Ao aproximar-se o fim do ano litúrgico, a Igreja recorda-nos, com uma insistência maior, o termo da nossa vida, no mundo, e as contas que Deus nos há-de pedir.
A parábola dos talentos, que somos convidados a refletir, vem no seguimento da das dez virgens do último domingo e da do servo infiel com que Jesus nos previne acerca destas verdades.
«Um homem ao partir em viagem chamou os seus criados e entregou-lhes os seus bens».
«Muito tempo depois chegou o senhor desses criados».
É a partida e o regresso. Todo o cenário da parábola se desenrola entre estes dois momentos. É-nos fácil evocar a partida de Jesus: a Sua Ascensão; mais difícil, o Seu regresso no final dos tempos. Somos nós que escrevemos a História do mundo e a da Igreja. No Natal, sobre a terra dos homens, Jesus veio Ele próprio lançar a semente, mas depois o pequeno grão do Reino de Deus é colocado nas nossas mãos e somos nós hoje que temos de o fazer frutificar.
«Partindo em viagem confiou-lhes os bens; quer dizer que tudo aquilo que possuímos atualmente, a vida, as qualidades físicas, intelectuais e morais, os bens materiais…, toda esta maravilhosa herança a recebemos de Deus.»
«A um deu cinco talentos, a outro dois, a um outro um só, a cada um segundo a sua capacidade».

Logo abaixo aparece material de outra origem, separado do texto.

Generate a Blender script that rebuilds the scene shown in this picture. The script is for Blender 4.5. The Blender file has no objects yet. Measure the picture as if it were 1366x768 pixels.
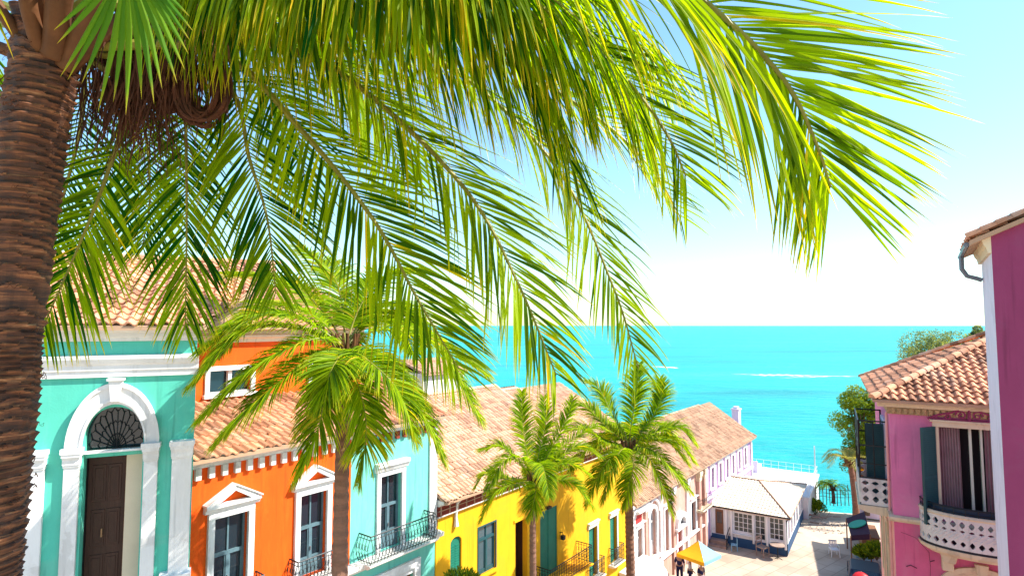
import bpy, bmesh, math, random
from mathutils import Vector, Matrix, noise
from mathutils.geometry import tessellate_polygon
R = math.radians
scene = bpy.context.scene
COL = scene.collection
random.seed(7)

# ------------------------------------------------------------------ camera
FPX = 760.0
PITCH = math.atan(50.0 / FPX)
CAMH = 15.0
def ray(x, y):
    a = (x - 683) / FPX; b = (384 - y) / FPX
    return Vector((a, math.cos(PITCH) - b * math.sin(PITCH), math.sin(PITCH) + b * math.cos(PITCH)))
def at(x, y, Y):
    r = ray(x, y)
    return Vector((0, 0, CAMH)) + r * (Y / r.y)
def gnd(x, y, z=0.0):
    r = ray(x, y)
    return Vector((0, 0, CAMH)) + r * ((z - CAMH) / r.z)
cam_d = bpy.data.cameras.new('camera')
cam = bpy.data.objects.new('camera', cam_d); COL.objects.link(cam)
cam.location = (0, 0, CAMH); cam.rotation_euler = (math.pi / 2 + PITCH, 0, 0)
cam_d.sensor_fit = 'HORIZONTAL'; cam_d.sensor_width = 36.0
cam_d.lens = 36.0 * FPX / 1366.0
cam_d.clip_start = 0.05; cam_d.clip_end = 60000
scene.camera = cam

# ------------------------------------------------------------------ tags
def tag(o, label=None, cat=None, group=None, kind=None):
    if label: o['label'] = label
    if cat: o['category'] = cat
    if group: o['group'] = group
    if kind: o['kind'] = kind
    return o
def empty(name, loc, label, cat, group=None):
    o = bpy.data.objects.new(name, None); COL.objects.link(o)
    o.location = loc; o.empty_display_size = 0.3
    return tag(o, label, cat, group)

# ------------------------------------------------------------------ materials
def new_mat(name):
    m = bpy.data.materials.new(name); m.use_nodes = True
    nt = m.node_tree; nt.nodes.clear()
    return m, nt
def N(nt, t, **kw):
    n = nt.nodes.new(t)
    for k, v in kw.items():
        if hasattr(n, k): setattr(n, k, v)
    return n
def ramp(nt, pts, interp='LINEAR'):
    n = nt.nodes.new('ShaderNodeValToRGB'); cr = n.color_ramp; cr.interpolation = interp
    while len(cr.elements) < len(pts): cr.elements.new(0.5)
    for e, (p, c) in zip(cr.elements, pts):
        e.position = p; e.color = (c[0], c[1], c[2], 1) if hasattr(c, '__len__') else (c, c, c, 1)
    return n
def mul(c, k): return tuple(min(1, x * k) for x in c[:3])
def surf(name, col, rough=0.8, var=0.14, scale=1.6, fine=28.0, bump=0.15, bdist=0.01, spec=0.3, metal=0.0,
         stain=None, stain_amt=0.0, tint=0.0, stretch=(1, 1, 1), translucent=0.0):
    """weathered surface: broad mottling, fine grain, optional vertical stains, per-face tint"""
    m, nt = new_mat(name); L = nt.links
    out = N(nt, 'ShaderNodeOutputMaterial'); p = N(nt, 'ShaderNodeBsdfPrincipled')
    L.new(p.outputs[0], out.inputs[0])
    p.inputs['Roughness'].default_value = rough; p.inputs['Metallic'].default_value = metal
    p.inputs['Specular IOR Level'].default_value = spec
    tc = N(nt, 'ShaderNodeTexCoord'); mp = N(nt, 'ShaderNodeMapping')
    mp.inputs['Scale'].default_value = stretch
    L.new(tc.outputs['Object'], mp.inputs[0])
    n1 = N(nt, 'ShaderNodeTexNoise'); n1.inputs['Scale'].default_value = scale; n1.inputs['Detail'].default_value = 6
    n1.inputs['Roughness'].default_value = 0.65
    L.new(mp.outputs[0], n1.inputs['Vector'])
    r1 = ramp(nt, [(0.3, mul(col, 1 - var)), (0.7, mul(col, 1 + var * 0.5))])
    L.new(n1.outputs[0], r1.inputs[0]); cur = r1.outputs[0]
    n2 = N(nt, 'ShaderNodeTexNoise'); n2.inputs['Scale'].default_value = fine; n2.inputs['Detail'].default_value = 4
    L.new(mp.outputs[0], n2.inputs['Vector'])
    if stain and stain_amt > 0:
        mp2 = N(nt, 'ShaderNodeMapping'); mp2.inputs['Scale'].default_value = (3.5, 3.5, 0.55)
        L.new(tc.outputs['Object'], mp2.inputs[0])
        n3 = N(nt, 'ShaderNodeTexNoise'); n3.inputs['Scale'].default_value = 1.3; n3.inputs['Detail'].default_value = 7
        n3.inputs['Roughness'].default_value = 0.7
        L.new(mp2.outputs[0], n3.inputs['Vector'])
        r3 = ramp(nt, [(0.5, 0.0), (0.78, stain_amt)]); L.new(n3.outputs[0], r3.inputs[0])
        mx = N(nt, 'ShaderNodeMixRGB'); mx.inputs[2].default_value = (*stain, 1)
        L.new(r3.outputs[0], mx.inputs[0]); L.new(cur, mx.inputs[1]); cur = mx.outputs[0]
    if stain and stain_amt > 0:
        n4 = N(nt, 'ShaderNodeTexNoise'); n4.inputs['Scale'].default_value = 0.9; n4.inputs['Detail'].default_value = 10; n4.inputs['Roughness'].default_value = 0.62; n4.inputs['Distortion'].default_value = 0.5
        L.new(tc.outputs['Object'], n4.inputs['Vector'])
        r4 = ramp(nt, [(0.56, 0.0), (0.60, 0.38), (0.75, 0.50)]); L.new(n4.outputs[0], r4.inputs[0])
        m4 = N(nt, 'ShaderNodeMixRGB'); m4.inputs[2].default_value = (*mul(stain, 0.82), 1)
        L.new(r4.outputs[0], m4.inputs[0]); L.new(cur, m4.inputs[1])
        mp5 = N(nt, 'ShaderNodeMapping'); mp5.inputs['Scale'].default_value = (9, 9, 0.5); L.new(tc.outputs['Object'], mp5.inputs[0])
        n5 = N(nt, 'ShaderNodeTexNoise'); n5.inputs['Scale'].default_value = 1.0; n5.inputs['Detail'].default_value = 5; L.new(mp5.outputs[0], n5.inputs['Vector'])
        r5 = ramp(nt, [(0.58, 0.0), (0.72, 0.42 if tint == 0 else 0.14)]); L.new(n5.outputs[0], r5.inputs[0])
        m5 = N(nt, 'ShaderNodeMixRGB'); m5.inputs[2].default_value = (*mul(col, 0.45), 1)
        L.new(r5.outputs[0], m5.inputs[0]); L.new(m4.outputs[0], m5.inputs[1]); cur = m5.outputs[0]
    if tint > 0:
        # some tiles are bleached, some dark with lichen
        ah = N(nt, 'ShaderNodeAttribute'); ah.attribute_name = 'tint'
        rh = ramp(nt, [(0.0, (0.6, 0.56, 0.54)), (0.10, (0.85, 0.78, 0.74)), (0.22, (1, 1, 1)), (0.7, (1, 1, 1)), (0.92, (1.0, 1.0, 1.0))]); L.new(ah.outputs['Fac'], rh.inputs[0])
        mh = N(nt, 'ShaderNodeMixRGB', blend_type='MULTIPLY'); mh.inputs[0].default_value = 0.0 if tint < 0.2 else min(1, tint * 1.7); L.new(cur, mh.inputs[1]); L.new(rh.outputs[0], mh.inputs[2]); cur = mh.outputs[0]
        at_ = N(nt, 'ShaderNodeAttribute'); at_.attribute_name = 'tint'
        mm = N(nt, 'ShaderNodeMapRange'); mm.inputs[3].default_value = 1 - tint; mm.inputs[4].default_value = 1 + tint * 0.6
        L.new(at_.outputs['Fac'], mm.inputs[0])
        vm = N(nt, 'ShaderNodeVectorMath', operation='SCALE')
        L.new(cur, vm.inputs[0]); L.new(mm.outputs[0], vm.inputs['Scale']); cur = vm.outputs[0]
    L.new(cur, p.inputs['Base Color'])
    if bump > 0:
        b = N(nt, 'ShaderNodeBump'); b.inputs['Strength'].default_value = bump; b.inputs['Distance'].default_value = bdist
        L.new(n2.outputs[0], b.inputs['Height']); L.new(b.outputs[0], p.inputs['Normal'])
    return m

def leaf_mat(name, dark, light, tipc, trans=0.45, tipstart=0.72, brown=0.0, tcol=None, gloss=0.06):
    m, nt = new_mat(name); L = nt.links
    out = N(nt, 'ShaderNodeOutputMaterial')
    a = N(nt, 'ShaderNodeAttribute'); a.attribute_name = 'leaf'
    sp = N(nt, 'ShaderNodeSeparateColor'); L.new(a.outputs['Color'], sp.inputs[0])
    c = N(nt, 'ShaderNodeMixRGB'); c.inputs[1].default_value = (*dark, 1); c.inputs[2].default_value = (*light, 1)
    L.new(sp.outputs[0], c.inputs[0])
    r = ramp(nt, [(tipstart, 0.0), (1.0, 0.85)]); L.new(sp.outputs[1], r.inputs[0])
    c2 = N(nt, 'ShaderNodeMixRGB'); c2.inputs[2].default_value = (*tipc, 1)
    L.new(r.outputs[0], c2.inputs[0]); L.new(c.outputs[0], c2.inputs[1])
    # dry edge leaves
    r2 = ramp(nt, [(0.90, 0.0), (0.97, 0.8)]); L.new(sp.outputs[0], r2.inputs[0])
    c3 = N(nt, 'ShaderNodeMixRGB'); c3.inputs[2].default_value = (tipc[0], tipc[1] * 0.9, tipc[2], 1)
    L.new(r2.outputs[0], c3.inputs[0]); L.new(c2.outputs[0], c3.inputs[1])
    d = N(nt, 'ShaderNodeBsdfPrincipled'); d.inputs['Roughness'].default_value = 0.5
    d.inputs['Specular IOR Level'].default_value = 0.12
    L.new(c3.outputs[0], d.inputs['Base Color'])
    t = N(nt, 'ShaderNodeBsdfTranslucent')
    g = N(nt, 'ShaderNodeMixRGB', blend_type='MULTIPLY'); g.inputs[0].default_value = 1
    tc = tcol or (3.2, 2.3, 0.5)
    vm = N(nt, 'ShaderNodeVectorMath', operation='MULTIPLY'); vm.inputs[1].default_value = tc
    L.new(c3.outputs[0], vm.inputs[0]); L.new(vm.outputs[0], t.inputs[0])
    mx = N(nt, 'ShaderNodeMixShader'); mx.inputs[0].default_value = trans
    L.new(d.outputs[0], mx.inputs[1]); L.new(t.outputs[0], mx.inputs[2]); L.new(mx.outputs[0], out.inputs[0])
    return m

M = {}
def S(key, *a, **k): M[key] = surf(key, *a, **k)
S('mint_wall', (0.09, 0.50, 0.38), 0.85, 0.10, stain=(0.20, 0.56, 0.44), stain_amt=0.35, bump=0.2)
S('turquoise_wall', (0.15, 0.53, 0.43), 0.85, 0.10, stain=(0.26, 0.60, 0.50), stain_amt=0.4, bump=0.2)
S('orange_wall', (0.78, 0.088, 0.002), 0.85, 0.10, stain=(0.74, 0.155, 0.01), stain_amt=0.5, bump=0.2)
S('yellow_wall', (0.80, 0.39, 0.006), 0.85, 0.10, stain=(0.78, 0.42, 0.02), stain_amt=0.5, bump=0.2)
S('peach_wall', (0.55, 0.31, 0.24), 0.85, 0.14, stain=(0.60, 0.48, 0.43), stain_amt=0.6)
S('lilac_wall', (0.50, 0.30, 0.54), 0.85, 0.12, stain=(0.60, 0.48, 0.62), stain_amt=0.4)
S('pink_wall', (0.70, 0.20, 0.38), 0.85, 0.14, scale=1.1, stain=(0.80, 0.30, 0.48), stain_amt=0.4, bump=0.25)
S('pink_low_wall', (0.66, 0.13, 0.26), 0.85, 0.14, scale=1.3, stain=(0.6, 0.22, 0.3), stain_amt=0.5, bump=0.25)
S('salmon_wall', (0.78, 0.36, 0.34), 0.85, 0.12, stain=(0.75, 0.5, 0.45), stain_amt=0.5)
S('magenta_wall', (0.27, 0.042, 0.115), 0.85, 0.10, scale=1.2, stain=(0.31, 0.065, 0.15), stain_amt=0.4, bump=0.25)
S('cream_wall', (0.66, 0.54, 0.40), 0.8, 0.08)
S('white_paint', (0.74, 0.73, 0.72), 0.7, 0.06, stain=(0.50, 0.47, 0.44), stain_amt=0.5, bump=0.2)
S('lavender_white', (0.72, 0.66, 0.76), 0.7, 0.05, stain=(0.62, 0.56, 0.66), stain_amt=0.3)
S('old_white', (0.70, 0.67, 0.62), 0.8, 0.12, stain=(0.42, 0.38, 0.34), stain_amt=0.5, bump=0.25)
S('cream_trim', (0.70, 0.58, 0.40), 0.75, 0.10, stain=(0.46, 0.36, 0.24), stain_amt=0.4)
S('carved_trim', (0.50, 0.34, 0.18), 0.8, 0.35, scale=14, fine=60, bump=0.9, bdist=0.03)
S('brick_red', (0.22, 0.035, 0.02), 0.85, 0.25, scale=8, bump=0.3)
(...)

Recebemos, pois, do Senhor dons, com o encargo de os fazer frutificar. Como a parábola nos dá a entender, Deus não exige impossíveis, apenas espera que tenhamos feito render a nossa vida em proporção com os talentos que recebemos e com a nossa própria capacidade, com a nossa medida.
Tudo está colocado sob o signo da confiança, do amor; não há contratos, nem garantias.
Face a este Senhor tão generoso, tão bondoso, como no situamos, nós? São Paulo pedia aos cristãos de Corinto que se comportassem, como «administradores dos Mistérios de Deus».
É, de facto, assim, que nos sentimos? Em todos os comportamentos da nossa vida pessoal, familiar, profissional como agimos nós? Porque Deus nos parece estar longe, ausente e nos deixar entregues a nós próprios, não nos acontece esquecermos que Ele é o proprietário, e apropriarmo-nos – só para nós – daquilo que nos confiou?
É a inteligência, a saúde, a alegria de viver, a juventude ou a idade, a fé, a generosidade, a cultura, a habilidade para tanta coisa, os bens materiais e tantos outros talentos…
É verdade, Senhor, esqueci-me de que eras o proprietário! Tu emprestaste-mos e que fiz eu deles?
«por medo fui enterrar o teu talento na terra: aqui tens o que te pertence».
De facto, é bom lembrarmo-nos que somos os administradores, os «locatários» de Deus. Mas não chega.
Reparemos nos dois primeiros servos: tomaram iniciativas, puseram os talentos a render, correram riscos, puseram o dinheiro a circular, dobraram a parada: dez em vez de cinco.
Porém o terceiro jogou pelo seguro, enterrou o seu talento. Não soube apreciar quanto recebera e tinha uma ideia muito estranha do seu patrão.
«Senhor, sabia que és um homem duro… Tive medo e fui esconder o teu talento na terra. Aqui tens o que te pertence».
Com quem nos parecemos nós? Com quem se parece a nossa vida familiar, a nossa comunidade cristã?
Aguardando o regresso do Senhor, no fim da nossa vida, no fim dos tempos, é a confiança, o amor ou o medo que vão orientar as nossas atitudes, as nossas escolhas, os nossos compromissos?
O cristianismo não é para ser vivido com espírito «negativo» com receio das contrariedades, dos sacrifícios, com prudência, sem iniciativas, sem empenhamento audaciosos.
Muitas vezes, á força de prudência e de medo, os jovens e os adultos, as famílias cristãs, cada um de nós, contenta-se com um cristianismo de pantufas! E, no entanto, as nossas cidades, as nossas aldeias, os nossos lugares de trabalho ou de descanso, as nossas famílias precisam de cristãos de fé ativa, atraente, admirável, de um cristianismo positivo.
Os santos não tiveram medo de Deus. Sentiam-se amados; eram transbordantes de atividade, loucos de audácia! Souberam pôr os seus talentos a render cem por cento, quer tenham recebido cinco, dois ou um.
Tomemos consciência dos dons que o Senhor nos confiou.
Somos responsáveis pela maneira como os usamos.